» **Aim of the task**: Every entry below should be printed exactly, without its images.

» **A block of data**:
• • • • • • •

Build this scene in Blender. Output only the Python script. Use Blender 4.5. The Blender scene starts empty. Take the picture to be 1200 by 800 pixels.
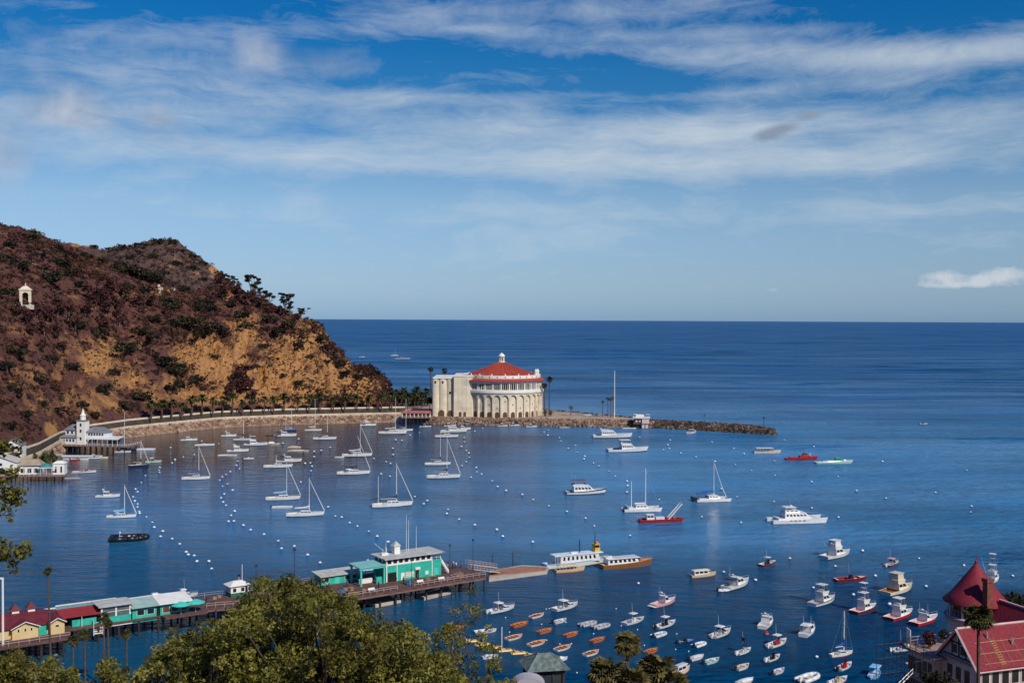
import bpy, math, random
import numpy as np
from mathutils import Vector, Matrix
R = math.radians
sc = bpy.context.scene
col = sc.collection
rng = np.random.default_rng(11)
random.seed(7)

# ------------------------------------------------------------------ camera
F = 1310.0            # focal length in pixels of the 1200 px wide photograph
CAM = Vector((0, 0, 70))
cd = bpy.data.cameras.new('camera')
cam = bpy.data.objects.new('camera', cd); col.objects.link(cam)
cd.sensor_width = 36; cd.lens = 36 * F / 1200
cd.clip_start = 0.5; cd.clip_end = 300000
MROT = Matrix.Rotation(R(90) - math.atan(26 / F), 4, 'X') @ Matrix.Rotation(R(0.28), 4, 'Z')
cam.matrix_world = Matrix.Translation(CAM) @ MROT
sc.camera = cam
M3 = MROT.to_3x3()

def ray(px, py):
    return M3 @ Vector(((px - 600) / F, (400 - py) / F, -1))
def at(px, py, z=0.0):                      # the point of the level z seen at a pixel
    d = ray(px, py); t = (z - CAM.z) / d.z
    return CAM + d * t
def at_d(px, py, D):                        # the point seen at a pixel at depth D
    d = ray(px, py); return CAM + d * (D / d.y)
def hor(px): return 374 + (px - 600) * 0.0049
def proj_y(p):
    v = M3.transposed() @ (Vector(p) - CAM); return 400 - F * v.y / -v.z
def proj_x(p):
    v = M3.transposed() @ (Vector(p) - CAM); return 600 + F * v.x / -v.z

# ------------------------------------------------------------------ world
SUN_EL, SUN_AZ = 40.0, 142.0               # azimuth clockwise from +Y: behind the camera, to the right
w = bpy.data.worlds.new('World'); sc.world = w; w.use_nodes = True
nt = w.node_tree; N = nt.nodes; LK = nt.links
N.clear()
def nmath(op, a, b=None, c=None, clamp=False):
    n = N.new('ShaderNodeMath'); n.operation = op; n.use_clamp = clamp
    for i, x in enumerate((a, b, c)):
        if x is None: continue
        if isinstance(x, (int, float)): n.inputs[i].default_value = x
        else: LK.new(x, n.inputs[i])
    return n.outputs[0]
def nmix(fac, a, b, mode='MIX'):
    n = N.new('ShaderNodeMix'); n.data_type = 'RGBA'; n.blend_type = mode; n.clamp_factor = True
    for s, x in ((n.inputs[0], fac), (n.inputs[6], a), (n.inputs[7], b)):
        if isinstance(x, (int, float)): s.default_value = x
        elif isinstance(x, tuple): s.default_value = (*x, 1)
        else: LK.new(x, s)
    return n.outputs[2]
def ncomb(x, y, z):
    n = N.new('ShaderNodeCombineXYZ')
    for i, v in enumerate((x, y, z)):
        if isinstance(v, (int, float)): n.inputs[i].default_value = v
        else: LK.new(v, n.inputs[i])
    return n.outputs[0]
def nnoise(vec, scale, detail=6, rough=.55, dist=0.0):
    n = N.new('ShaderNodeTexNoise'); n.inputs['Scale'].default_value = scale; n.inputs['Detail'].default_value = detail
    n.inputs['Roughness'].default_value = rough; n.inputs['Distortion'].default_value = dist
    LK.new(vec, n.inputs['Vector']); return n.outputs['Fac']
def nramp(fac, stops):
    n = N.new('ShaderNodeValToRGB'); e = n.color_ramp.elements
    while len(e) < len(stops): e.new(0.5)
    for k, (p, c) in enumerate(stops): e[k].position = p; e[k].color = (*c, 1)
    LK.new(fac, n.inputs[0]); return n.outputs[0]

sky = N.new('ShaderNodeTexSky'); sky.sky_type = 'NISHITA'; sky.sun_disc = False
sky.sun_elevation = R(SUN_EL); sky.sun_rotation = R(SUN_AZ)
sky.air_density = 1.0; sky.dust_density = 0.3; sky.ozone_density = 2.5
tc = N.new('ShaderNodeTexCoord')
sep = N.new('ShaderNodeSeparateXYZ'); LK.new(tc.outputs['Generated'], sep.inputs[0])
AZ = nmath('ARCTAN2', sep.outputs[0], sep.outputs[1])
EL = nmath('ARCSINE', sep.outputs[2])
def azp(px): return math.atan((px - 600) / F)
def elp(py): return math.atan((374 - py) / F)
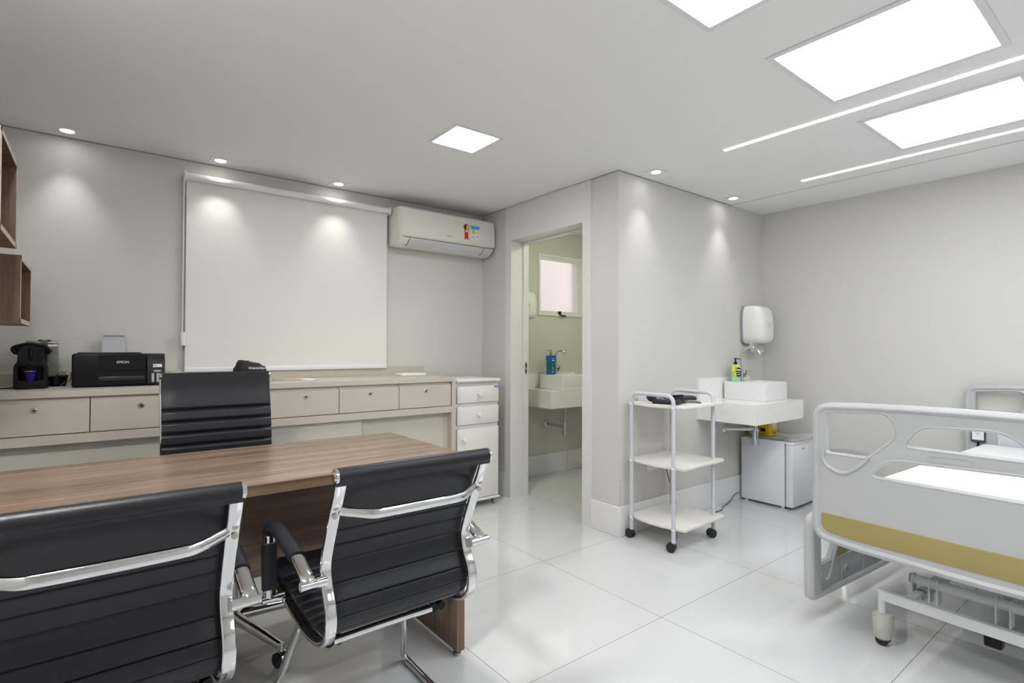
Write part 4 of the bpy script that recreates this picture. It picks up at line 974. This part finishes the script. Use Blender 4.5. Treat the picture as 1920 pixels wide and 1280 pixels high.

• • • • • • •

» **Output of the task**:
Build this scene in Blender. Output only the Python script. Use Blender 4.5. The Blender scene starts empty. Take the picture to be 1200 by 800 pixels.
import bpy, math, random
import numpy as np
from mathutils import Vector, Matrix
R = math.radians
sc = bpy.context.scene
col = sc.collection
rng = np.random.default_rng(11)
random.seed(7)

# ------------------------------------------------------------------ camera
F = 1310.0            # focal length in pixels of the 1200 px wide photograph
CAM = Vector((0, 0, 70))
cd = bpy.data.cameras.new('camera')
cam = bpy.data.objects.new('camera', cd); col.objects.link(cam)
cd.sensor_width = 36; cd.lens = 36 * F / 1200
cd.clip_start = 0.5; cd.clip_end = 300000
MROT = Matrix.Rotation(R(90) - math.atan(26 / F), 4, 'X') @ Matrix.Rotation(R(0.28), 4, 'Z')
cam.matrix_world = Matrix.Translation(CAM) @ MROT
sc.camera = cam
M3 = MROT.to_3x3()

def ray(px, py):
    return M3 @ Vector(((px - 600) / F, (400 - py) / F, -1))
def at(px, py, z=0.0):                      # the point of the level z seen at a pixel
    d = ray(px, py); t = (z - CAM.z) / d.z
    return CAM + d * t
def at_d(px, py, D):                        # the point seen at a pixel at depth D
    d = ray(px, py); return CAM + d * (D / d.y)
def hor(px): return 374 + (px - 600) * 0.0049
def proj_y(p):
    v = M3.transposed() @ (Vector(p) - CAM); return 400 - F * v.y / -v.z
def proj_x(p):
    v = M3.transposed() @ (Vector(p) - CAM); return 600 + F * v.x / -v.z

# ------------------------------------------------------------------ world
SUN_EL, SUN_AZ = 40.0, 142.0               # azimuth clockwise from +Y: behind the camera, to the right
w = bpy.data.worlds.new('World'); sc.world = w; w.use_nodes = True
nt = w.node_tree; N = nt.nodes; LK = nt.links
N.clear()
def nmath(op, a, b=None, c=None, clamp=False):
    n = N.new('ShaderNodeMath'); n.operation = op; n.use_clamp = clamp
    for i, x in enumerate((a, b, c)):
        if x is None: continue
        if isinstance(x, (int, float)): n.inputs[i].default_value = x
        else: LK.new(x, n.inputs[i])
    return n.outputs[0]
def nmix(fac, a, b, mode='MIX'):
    n = N.new('ShaderNodeMix'); n.data_type = 'RGBA'; n.blend_type = mode; n.clamp_factor = True
    for s, x in ((n.inputs[0], fac), (n.inputs[6], a), (n.inputs[7], b)):
        if isinstance(x, (int, float)): s.default_value = x
        elif isinstance(x, tuple): s.default_value = (*x, 1)
        else: LK.new(x, s)
    return n.outputs[2]
def ncomb(x, y, z):
    n = N.new('ShaderNodeCombineXYZ')
    for i, v in enumerate((x, y, z)):
        if isinstance(v, (int, float)): n.inputs[i].default_value = v
        else: LK.new(v, n.inputs[i])
    return n.outputs[0]
def nnoise(vec, scale, detail=6, rough=.55, dist=0.0):
    n = N.new('ShaderNodeTexNoise'); n.inputs['Scale'].default_value = scale; n.inputs['Detail'].default_value = detail
    n.inputs['Roughness'].default_value = rough; n.inputs['Distortion'].default_value = dist
    LK.new(vec, n.inputs['Vector']); return n.outputs['Fac']
def nramp(fac, stops):
    n = N.new('ShaderNodeValToRGB'); e = n.color_ramp.elements
    while len(e) < len(stops): e.new(0.5)
    for k, (p, c) in enumerate(stops): e[k].position = p; e[k].color = (*c, 1)
    LK.new(fac, n.inputs[0]); return n.outputs[0]

sky = N.new('ShaderNodeTexSky'); sky.sky_type = 'NISHITA'; sky.sun_disc = False
sky.sun_elevation = R(SUN_EL); sky.sun_rotation = R(SUN_AZ)
sky.air_density = 1.0; sky.dust_density = 0.3; sky.ozone_density = 2.5
tc = N.new('ShaderNodeTexCoord')
sep = N.new('ShaderNodeSeparateXYZ'); LK.new(tc.outputs['Generated'], sep.inputs[0])
AZ = nmath('ARCTAN2', sep.outputs[0], sep.outputs[1])
EL = nmath('ARCSINE', sep.outputs[2])
def azp(px): return math.atan((px - 600) / F)
def elp(py): return math.atan((374 - py) / F)
Write part 4 of the bpy script that recreates this picture. It picks up at line 974. This part finishes the script. Use Blender 4.5. Treat the picture as 1920 pixels wide and 1280 pixels high.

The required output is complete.